--- Stated exercise ---
Lines that hold the string "parts" are to be counted; give only their number.

** start of Data **

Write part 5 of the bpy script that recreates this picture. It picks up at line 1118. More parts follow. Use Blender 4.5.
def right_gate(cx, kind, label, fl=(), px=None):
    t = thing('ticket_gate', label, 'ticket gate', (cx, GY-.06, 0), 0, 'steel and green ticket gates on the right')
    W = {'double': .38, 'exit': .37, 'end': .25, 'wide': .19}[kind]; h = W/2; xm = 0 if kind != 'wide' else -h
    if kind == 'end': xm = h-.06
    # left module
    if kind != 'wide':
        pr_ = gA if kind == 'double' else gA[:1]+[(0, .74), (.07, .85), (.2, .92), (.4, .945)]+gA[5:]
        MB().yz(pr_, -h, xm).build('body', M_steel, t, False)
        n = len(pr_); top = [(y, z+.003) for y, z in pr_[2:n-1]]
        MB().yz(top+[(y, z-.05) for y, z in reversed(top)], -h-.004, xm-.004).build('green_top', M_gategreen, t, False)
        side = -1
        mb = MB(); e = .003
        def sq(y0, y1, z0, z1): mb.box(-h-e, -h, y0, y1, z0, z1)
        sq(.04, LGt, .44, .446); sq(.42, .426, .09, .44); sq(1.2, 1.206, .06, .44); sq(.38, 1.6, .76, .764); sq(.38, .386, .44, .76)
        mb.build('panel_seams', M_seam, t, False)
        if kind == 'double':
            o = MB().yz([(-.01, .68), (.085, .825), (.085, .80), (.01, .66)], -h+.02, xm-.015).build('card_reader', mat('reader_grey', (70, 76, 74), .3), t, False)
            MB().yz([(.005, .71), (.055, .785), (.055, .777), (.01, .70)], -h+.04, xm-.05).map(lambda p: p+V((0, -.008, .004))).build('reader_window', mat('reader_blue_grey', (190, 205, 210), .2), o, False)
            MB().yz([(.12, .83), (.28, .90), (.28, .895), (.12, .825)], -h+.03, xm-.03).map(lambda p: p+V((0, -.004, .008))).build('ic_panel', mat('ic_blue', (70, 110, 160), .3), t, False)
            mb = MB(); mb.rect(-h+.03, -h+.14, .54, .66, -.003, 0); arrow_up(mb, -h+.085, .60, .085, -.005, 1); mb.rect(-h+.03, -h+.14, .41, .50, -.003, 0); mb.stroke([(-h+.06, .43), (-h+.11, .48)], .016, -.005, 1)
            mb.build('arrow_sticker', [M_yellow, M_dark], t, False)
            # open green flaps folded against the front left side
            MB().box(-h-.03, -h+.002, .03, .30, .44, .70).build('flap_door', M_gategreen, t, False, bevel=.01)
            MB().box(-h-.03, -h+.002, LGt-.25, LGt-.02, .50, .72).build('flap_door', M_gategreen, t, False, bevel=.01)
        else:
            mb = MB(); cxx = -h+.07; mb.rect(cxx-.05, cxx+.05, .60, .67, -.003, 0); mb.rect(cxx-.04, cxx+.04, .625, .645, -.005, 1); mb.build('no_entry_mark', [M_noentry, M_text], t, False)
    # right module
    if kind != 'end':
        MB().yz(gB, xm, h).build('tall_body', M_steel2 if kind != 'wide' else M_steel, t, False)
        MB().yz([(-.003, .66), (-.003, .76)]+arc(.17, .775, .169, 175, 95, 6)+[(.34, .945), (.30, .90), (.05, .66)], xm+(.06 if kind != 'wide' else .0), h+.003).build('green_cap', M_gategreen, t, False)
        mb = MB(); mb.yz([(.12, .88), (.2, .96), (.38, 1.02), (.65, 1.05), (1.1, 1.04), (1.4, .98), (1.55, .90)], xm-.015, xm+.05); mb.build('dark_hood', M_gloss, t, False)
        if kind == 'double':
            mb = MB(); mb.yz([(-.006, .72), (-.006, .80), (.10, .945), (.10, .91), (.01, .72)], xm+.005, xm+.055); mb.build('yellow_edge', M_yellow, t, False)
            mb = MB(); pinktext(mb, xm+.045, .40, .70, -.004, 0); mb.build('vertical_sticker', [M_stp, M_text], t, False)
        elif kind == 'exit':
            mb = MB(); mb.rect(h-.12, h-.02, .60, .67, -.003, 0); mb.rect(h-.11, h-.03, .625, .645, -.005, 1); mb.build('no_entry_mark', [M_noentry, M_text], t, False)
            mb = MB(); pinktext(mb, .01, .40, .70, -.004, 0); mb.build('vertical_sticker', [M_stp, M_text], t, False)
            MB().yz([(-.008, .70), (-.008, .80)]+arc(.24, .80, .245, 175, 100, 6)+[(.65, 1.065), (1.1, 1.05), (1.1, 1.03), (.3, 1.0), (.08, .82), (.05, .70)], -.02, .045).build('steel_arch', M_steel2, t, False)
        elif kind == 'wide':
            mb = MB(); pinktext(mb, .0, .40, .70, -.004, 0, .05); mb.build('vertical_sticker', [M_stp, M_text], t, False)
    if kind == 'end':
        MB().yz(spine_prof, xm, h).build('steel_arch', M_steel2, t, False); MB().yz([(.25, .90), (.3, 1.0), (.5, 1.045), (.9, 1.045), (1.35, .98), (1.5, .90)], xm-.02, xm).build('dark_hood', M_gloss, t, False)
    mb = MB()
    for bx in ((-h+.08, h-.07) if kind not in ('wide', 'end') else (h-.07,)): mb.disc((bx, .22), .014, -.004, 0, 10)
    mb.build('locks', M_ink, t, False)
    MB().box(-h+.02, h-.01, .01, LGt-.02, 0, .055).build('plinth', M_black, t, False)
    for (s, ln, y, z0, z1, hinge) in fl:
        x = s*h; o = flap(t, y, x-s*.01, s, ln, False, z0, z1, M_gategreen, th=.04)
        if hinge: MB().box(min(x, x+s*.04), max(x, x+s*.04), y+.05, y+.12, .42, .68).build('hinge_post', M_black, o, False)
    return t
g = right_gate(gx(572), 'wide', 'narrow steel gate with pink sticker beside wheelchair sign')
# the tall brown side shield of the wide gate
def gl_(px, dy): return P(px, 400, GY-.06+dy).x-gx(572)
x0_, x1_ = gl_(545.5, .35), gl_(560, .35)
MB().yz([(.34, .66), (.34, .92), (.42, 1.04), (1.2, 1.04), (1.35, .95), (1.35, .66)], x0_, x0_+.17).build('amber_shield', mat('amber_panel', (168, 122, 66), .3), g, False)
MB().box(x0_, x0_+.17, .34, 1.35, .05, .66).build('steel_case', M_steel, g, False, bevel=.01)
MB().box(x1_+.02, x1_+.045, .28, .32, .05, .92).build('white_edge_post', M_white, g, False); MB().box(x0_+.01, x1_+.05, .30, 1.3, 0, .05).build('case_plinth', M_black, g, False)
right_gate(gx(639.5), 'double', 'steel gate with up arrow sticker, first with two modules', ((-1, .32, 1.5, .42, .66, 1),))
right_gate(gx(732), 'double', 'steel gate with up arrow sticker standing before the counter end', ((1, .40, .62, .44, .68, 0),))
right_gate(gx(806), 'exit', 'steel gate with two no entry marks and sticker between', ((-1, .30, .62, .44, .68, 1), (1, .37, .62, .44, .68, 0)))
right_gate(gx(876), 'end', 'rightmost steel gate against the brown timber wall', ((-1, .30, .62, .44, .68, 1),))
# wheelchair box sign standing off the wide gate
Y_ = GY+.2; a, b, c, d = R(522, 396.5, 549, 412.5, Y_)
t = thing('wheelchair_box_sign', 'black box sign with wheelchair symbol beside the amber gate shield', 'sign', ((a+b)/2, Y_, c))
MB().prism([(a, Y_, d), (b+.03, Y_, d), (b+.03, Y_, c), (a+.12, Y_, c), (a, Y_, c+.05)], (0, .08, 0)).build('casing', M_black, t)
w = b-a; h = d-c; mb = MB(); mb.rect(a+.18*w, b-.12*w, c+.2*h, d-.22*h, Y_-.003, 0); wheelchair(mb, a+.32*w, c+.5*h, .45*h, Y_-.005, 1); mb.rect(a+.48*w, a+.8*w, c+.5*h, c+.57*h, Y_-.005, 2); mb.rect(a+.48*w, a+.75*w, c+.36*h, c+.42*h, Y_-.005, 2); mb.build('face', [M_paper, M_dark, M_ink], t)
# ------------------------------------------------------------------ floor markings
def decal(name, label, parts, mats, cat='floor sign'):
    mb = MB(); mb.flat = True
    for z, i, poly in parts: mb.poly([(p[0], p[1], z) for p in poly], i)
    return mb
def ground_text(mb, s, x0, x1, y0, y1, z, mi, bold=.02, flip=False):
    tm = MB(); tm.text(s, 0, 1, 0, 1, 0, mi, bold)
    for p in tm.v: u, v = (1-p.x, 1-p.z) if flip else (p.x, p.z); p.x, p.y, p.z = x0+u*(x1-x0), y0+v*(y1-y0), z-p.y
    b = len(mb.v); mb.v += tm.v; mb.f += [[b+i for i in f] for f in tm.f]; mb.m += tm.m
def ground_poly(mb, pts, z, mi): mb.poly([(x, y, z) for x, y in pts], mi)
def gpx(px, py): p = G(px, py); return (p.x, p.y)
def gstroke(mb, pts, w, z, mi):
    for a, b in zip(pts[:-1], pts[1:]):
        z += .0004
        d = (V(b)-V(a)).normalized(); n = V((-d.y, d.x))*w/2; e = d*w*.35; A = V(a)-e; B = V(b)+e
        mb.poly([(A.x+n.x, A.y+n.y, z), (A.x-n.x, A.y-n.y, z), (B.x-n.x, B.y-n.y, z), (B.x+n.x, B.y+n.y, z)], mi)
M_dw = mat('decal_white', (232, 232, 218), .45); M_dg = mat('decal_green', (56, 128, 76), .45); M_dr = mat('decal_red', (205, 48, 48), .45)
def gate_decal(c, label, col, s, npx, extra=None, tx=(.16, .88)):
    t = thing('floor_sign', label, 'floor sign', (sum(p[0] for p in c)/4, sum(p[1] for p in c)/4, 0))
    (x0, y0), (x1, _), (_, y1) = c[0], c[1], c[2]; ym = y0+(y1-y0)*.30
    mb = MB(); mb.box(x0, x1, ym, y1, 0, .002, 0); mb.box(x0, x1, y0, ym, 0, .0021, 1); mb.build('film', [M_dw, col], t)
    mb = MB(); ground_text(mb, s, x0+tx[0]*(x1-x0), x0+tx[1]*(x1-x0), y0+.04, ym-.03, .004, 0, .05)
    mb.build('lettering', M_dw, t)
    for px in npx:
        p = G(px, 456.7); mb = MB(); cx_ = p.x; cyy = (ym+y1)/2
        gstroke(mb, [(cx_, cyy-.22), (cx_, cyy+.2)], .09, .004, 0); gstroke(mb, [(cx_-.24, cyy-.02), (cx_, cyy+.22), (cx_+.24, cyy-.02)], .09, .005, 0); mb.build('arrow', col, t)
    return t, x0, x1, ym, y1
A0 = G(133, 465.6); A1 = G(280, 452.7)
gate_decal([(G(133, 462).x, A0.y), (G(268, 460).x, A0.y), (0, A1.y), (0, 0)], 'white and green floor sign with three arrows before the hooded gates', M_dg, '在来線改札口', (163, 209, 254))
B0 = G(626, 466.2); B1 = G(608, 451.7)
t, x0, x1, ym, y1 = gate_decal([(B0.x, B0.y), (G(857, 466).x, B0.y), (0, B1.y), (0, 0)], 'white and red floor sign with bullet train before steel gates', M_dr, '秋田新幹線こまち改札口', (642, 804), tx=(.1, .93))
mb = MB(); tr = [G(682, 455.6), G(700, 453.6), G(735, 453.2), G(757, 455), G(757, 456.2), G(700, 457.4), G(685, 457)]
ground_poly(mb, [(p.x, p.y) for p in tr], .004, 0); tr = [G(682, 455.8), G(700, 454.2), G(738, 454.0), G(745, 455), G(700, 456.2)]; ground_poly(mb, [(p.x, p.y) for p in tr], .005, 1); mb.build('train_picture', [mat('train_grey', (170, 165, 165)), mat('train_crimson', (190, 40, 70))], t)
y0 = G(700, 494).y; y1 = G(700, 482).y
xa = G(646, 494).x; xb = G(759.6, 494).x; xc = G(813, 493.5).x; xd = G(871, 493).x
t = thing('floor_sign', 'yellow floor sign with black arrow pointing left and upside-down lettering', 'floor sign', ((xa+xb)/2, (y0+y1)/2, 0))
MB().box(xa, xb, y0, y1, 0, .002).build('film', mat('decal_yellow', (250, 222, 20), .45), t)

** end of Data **

--- Solution to the problem ---
3